Ahmad ibn Ishaq al-Ruwandi (w. akhir abad III H) seorang Filsuf berkebangsaan Yahudi mengatakan Mukjizat hanya semacam cerita khayal belaka yang hanya menyesatkan manusia. Siapa yang dapat menerima batu dapat bertasbih dan serigala dapat berbicara. Kalau sekiranya Allah swt membantu umat Islam dalam perang Badar mengapa dalam Perang Uhud tidak? al-Ruwadi juga mengingkari mukjizat Al-Qur’an karena Al-Qur’an bukan persoalan yang luar biasa (Khariq al-‘adah). Orang non-Arab jelas heran dengan balaghah Al-Qur’an, karena mereka tidak kenal dan mengerti bahasa Arab dan Muhammad adalah orang yang paling fasih di kalangan orang Arab. Sehingga daripada membaca kitab suci lebih berguna membaca buku Filsafat Epicurus, Plato, Aristoteles, dan buku Astronomi, Logika, serta Obat-obatan. Berdasarkan paparan di atas, makna mukjizat mempunyai perbedaan antara para sainstis, Filosofis, dan tokoh agama. Dengan makna yang berbeda-beda menimbulkan penafsiran yang berbeda dalam Al-Qur’an. 
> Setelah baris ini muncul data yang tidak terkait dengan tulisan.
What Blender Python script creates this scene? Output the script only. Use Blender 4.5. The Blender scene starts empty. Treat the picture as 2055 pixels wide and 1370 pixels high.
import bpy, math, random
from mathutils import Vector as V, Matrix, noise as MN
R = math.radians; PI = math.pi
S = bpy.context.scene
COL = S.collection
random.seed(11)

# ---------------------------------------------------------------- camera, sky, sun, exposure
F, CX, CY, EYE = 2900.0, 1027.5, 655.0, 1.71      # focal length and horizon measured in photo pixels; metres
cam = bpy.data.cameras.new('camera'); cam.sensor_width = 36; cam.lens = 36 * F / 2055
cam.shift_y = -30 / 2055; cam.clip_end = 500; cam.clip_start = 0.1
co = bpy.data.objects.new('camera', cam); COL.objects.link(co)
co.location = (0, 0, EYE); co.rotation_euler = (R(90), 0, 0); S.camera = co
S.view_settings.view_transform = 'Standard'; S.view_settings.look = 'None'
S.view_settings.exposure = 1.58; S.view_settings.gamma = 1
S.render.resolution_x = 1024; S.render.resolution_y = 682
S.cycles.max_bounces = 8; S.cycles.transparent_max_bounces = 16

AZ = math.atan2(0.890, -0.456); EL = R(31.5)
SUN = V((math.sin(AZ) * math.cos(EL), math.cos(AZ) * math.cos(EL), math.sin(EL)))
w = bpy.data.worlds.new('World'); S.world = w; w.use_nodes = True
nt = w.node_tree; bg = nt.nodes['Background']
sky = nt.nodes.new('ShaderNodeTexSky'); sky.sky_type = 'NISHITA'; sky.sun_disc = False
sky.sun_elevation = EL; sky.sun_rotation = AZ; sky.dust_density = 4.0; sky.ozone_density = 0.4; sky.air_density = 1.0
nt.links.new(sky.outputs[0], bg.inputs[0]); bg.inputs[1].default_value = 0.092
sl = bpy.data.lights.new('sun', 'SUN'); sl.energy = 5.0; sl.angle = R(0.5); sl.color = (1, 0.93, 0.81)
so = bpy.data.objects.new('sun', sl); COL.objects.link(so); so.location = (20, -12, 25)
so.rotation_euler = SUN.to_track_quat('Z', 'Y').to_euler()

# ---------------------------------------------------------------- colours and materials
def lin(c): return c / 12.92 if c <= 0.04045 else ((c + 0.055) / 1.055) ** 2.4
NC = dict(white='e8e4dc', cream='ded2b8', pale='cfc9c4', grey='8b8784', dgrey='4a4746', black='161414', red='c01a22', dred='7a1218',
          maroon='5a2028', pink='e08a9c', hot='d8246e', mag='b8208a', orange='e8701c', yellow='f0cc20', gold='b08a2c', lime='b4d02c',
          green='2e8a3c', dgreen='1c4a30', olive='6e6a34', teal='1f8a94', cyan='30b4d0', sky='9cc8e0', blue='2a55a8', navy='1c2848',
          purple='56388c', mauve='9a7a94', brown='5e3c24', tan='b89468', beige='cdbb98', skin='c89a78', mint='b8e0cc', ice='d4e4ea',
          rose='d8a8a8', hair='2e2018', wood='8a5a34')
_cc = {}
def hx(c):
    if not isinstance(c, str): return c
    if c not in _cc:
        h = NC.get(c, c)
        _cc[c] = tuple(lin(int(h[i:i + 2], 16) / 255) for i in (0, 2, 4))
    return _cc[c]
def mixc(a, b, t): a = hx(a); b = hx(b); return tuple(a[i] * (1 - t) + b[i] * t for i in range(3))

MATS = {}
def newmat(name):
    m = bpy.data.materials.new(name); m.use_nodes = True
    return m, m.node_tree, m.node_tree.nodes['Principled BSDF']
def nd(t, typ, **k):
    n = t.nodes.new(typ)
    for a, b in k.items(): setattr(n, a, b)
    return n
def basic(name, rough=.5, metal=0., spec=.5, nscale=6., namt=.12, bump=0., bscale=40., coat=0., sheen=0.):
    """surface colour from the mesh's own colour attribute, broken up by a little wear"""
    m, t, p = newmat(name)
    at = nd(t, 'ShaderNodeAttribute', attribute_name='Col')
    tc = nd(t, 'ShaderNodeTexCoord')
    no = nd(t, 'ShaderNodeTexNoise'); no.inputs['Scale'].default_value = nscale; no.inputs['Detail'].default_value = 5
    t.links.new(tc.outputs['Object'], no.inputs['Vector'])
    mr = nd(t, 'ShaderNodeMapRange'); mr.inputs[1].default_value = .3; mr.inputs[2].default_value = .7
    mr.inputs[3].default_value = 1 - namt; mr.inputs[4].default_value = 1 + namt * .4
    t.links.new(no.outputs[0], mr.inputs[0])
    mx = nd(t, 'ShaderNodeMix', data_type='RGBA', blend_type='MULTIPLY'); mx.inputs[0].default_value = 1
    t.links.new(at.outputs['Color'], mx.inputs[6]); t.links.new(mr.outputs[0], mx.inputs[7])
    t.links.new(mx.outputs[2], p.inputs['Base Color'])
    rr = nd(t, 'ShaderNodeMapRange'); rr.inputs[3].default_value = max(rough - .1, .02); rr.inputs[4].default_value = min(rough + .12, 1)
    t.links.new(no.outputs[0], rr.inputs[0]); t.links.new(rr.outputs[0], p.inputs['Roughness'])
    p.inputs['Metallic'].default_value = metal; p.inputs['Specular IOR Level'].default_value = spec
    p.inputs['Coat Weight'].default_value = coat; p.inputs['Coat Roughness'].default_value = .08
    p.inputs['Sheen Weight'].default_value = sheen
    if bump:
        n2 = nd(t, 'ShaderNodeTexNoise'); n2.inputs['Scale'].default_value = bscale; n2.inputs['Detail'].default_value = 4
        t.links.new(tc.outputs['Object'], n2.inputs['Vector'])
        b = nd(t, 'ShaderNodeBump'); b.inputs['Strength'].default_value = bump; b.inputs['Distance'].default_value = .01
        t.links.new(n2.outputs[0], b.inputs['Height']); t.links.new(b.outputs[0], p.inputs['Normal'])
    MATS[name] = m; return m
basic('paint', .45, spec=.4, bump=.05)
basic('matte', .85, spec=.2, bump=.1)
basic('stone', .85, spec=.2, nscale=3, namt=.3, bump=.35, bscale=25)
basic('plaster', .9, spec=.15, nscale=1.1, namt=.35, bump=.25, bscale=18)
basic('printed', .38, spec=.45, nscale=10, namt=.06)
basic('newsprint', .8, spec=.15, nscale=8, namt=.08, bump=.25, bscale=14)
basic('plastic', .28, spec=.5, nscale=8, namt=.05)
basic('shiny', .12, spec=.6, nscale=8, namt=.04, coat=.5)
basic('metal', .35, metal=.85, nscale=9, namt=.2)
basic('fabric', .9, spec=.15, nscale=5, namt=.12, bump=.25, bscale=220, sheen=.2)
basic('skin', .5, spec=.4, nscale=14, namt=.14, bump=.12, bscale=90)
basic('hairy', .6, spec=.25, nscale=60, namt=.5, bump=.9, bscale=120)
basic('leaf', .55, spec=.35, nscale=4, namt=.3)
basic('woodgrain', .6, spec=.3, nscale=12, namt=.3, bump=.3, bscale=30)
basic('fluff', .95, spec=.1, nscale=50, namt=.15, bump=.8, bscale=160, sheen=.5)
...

Makna mukjizat yang berbeda-beda disebabkan oleh sudut pandang yang berbeda-beda mengenai sesuatu di luar nalar manusia biasa. Para mufassir dalam menafsirkan ayat-ayat mukjizat dalam al-Qur’an mempunyai perbedan penafsiran. Ada mufassir yang mencoba menafsirkan dengan makna majazi seakan-akan rasional dan masuk akal, mufassir lain menafsirkan dengan makna hakiki dan memaknai bahwa mukjizat adalah sesuatu yang luar biasa. Namun, ketika memaknai Al-Qur’an sebagai mukjizat Rasulallah saw terdapat kerancuan, dikarenakan memaknai mukjizat para Nabi sebelumnya majazi sedangkan Al-Qur’an secara hakiki. Menerima Al-Qur’an sebagai mukjizat, namun tidak menerima perkara yang luar biasa yang dilakukan oleh para Nabi sebelumnya sebagai mukjizat.